Microsoft Search Strategy Explained — Sort of

April 14, 2009

Ina Fried, CNet, does a very good job of adding some coherence to Microsoft’s Web search strategy. You can read her article “Microsoft’s Search Must Begin in Redmond” here. She has worked hard to take a number of somewhat unrelated Microsoft actions and organizing them so I could see a strategy emerging. The hook for the story struck me as an interview she had with Microsoft’s latest “search trail boss”, a chap named Yusuf Mehdi. I have never met the fellow and his photo looked quite a bit like the Googlers’ photos I have seen–smiling, confident, and ready to try out for America’s Next Top Model.

Ms. Fried pulls out some useful factoids; including:

  • There is internal support at Microsoft for paying people to use its Web search system
  • Microsoft’s year on year market share in search grew less than one percent
  • Microsoft will integrate Powerset, Farecast, and Medstory into its search services
  • A rebranding effort may take place. (I see Kumo in my usage logs for this newsletter
  • Microsoft may spend $100 million on an ad campaign for search.

I came away from this well written story with one thought: “I don’t think Microsoft has a clue about specific tactics that will narrow the gap between its Web search system’s market share (10 percent) and Google’s (about 65 percent). These are still random acts that have done zero to close the gap. Remember, Microsoft has been working at closing the gap with Google for about seven years.

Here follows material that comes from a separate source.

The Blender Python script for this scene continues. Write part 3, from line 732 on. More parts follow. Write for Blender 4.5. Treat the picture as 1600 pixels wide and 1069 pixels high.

Let’s assume Microsoft does a search deal with Yahoo. Combined the two companies will have a 25 percent share compared to Google 65 percent share. Google has an existing infrastructure, a performance advantage, an index advantage, a cost advantage, and a brand advantage. Sure, Google can muff the bunny. Microsoft might have more luck sitting back and waiting for Google to make a mistake and then attack a specific weakness. Shotgun shells filled with tapioca balls won’t don’t the job. Sipping a bubble tea and waiting might be cheaper and probably won’t cost as much.